The Thirty-Thousand-Foot View on Leadership: What CEOs Believe

In writing an earlier book, The Power of an Internal Franchise, I interviewed nearly fifty CEOs who led profitable companies. I asked these successful CEOs what they thought they needed to do to get the most out of themselves and their organizations. You can use their to-do list as guidance for your own leadership behavior:

  • Develop the next generation of leaders.

Organizations need to develop the leadership skills of midlevel managers so that these people can enhance profitability now and be prepared to take the reins of leadership someday.

  • Increase knowledge, skills, and abilities.

This goes for everyone in the organization. Depending on a person’s particular role, it could mean becoming more technically adept in a specific technology or increasing one’s skills in interviewing, conflict management, or customer service.

  • Align performance with rewards.

Successful CEOs believe that when the company does well, all of its people should do well. The creation of a performance culture with a reward system aligned to company goals is a constant theme for most successful leaders.

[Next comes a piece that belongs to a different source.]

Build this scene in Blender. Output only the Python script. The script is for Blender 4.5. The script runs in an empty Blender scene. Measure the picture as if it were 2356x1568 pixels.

  • Communicate the correct message all the time.

Leo Fox is the former president of Tenacity Solutions. Tenacity was a software services company that was purchased by Computer Sciences Corporation in 2014. While Fox was at the helm, he would open every all-hands meeting, every strategic planning session, and every company gathering with a simple message of what Tenacity was (a software services company) and what it was not (an aerospace company). Fox pounded this message home on a regular basis for ten years, and everyone in the company understood it. So learn from his experience. Always ask yourself, what are the most important points for your clients, your staff, your team, your vendors, and your company to know? And also consider if you are always communicating those messages correctly.

  • Create an engaged and empowered workforce.

“Engaged” and “empowered” are small words, but they refer to huge and powerful concepts in the business world. Engagement happens when you find that sweet spot where an employee’s interest aligns with an employer’s business opportunity. Leaders have to make sure it happens as often as possible by matching employees’ interests with the right opportunities. Empowerment happens when leaders find ways for employees to act on their own with the appropriate knowledge, skills, and abilities to make good business decisions. You’re probably thinking that accomplishing everything these CEOs have on their to-do list is a pretty tall order. But a lot of it boils down to a concept articulated by one of my favorite business authors, Matthew Kelly. In his book The Dream Manager, Kelly says that to do your best as a leader, you must become the best version of yourself—and that includes helping everyone in the organization do the same.

Interestingly, most of the CEOs I spoke with were from companies that were not only profitable but also made the lists of great places to work. Could it be that if employees feel better about their jobs, they will do a better job—leading to productivity that generates profits for their company?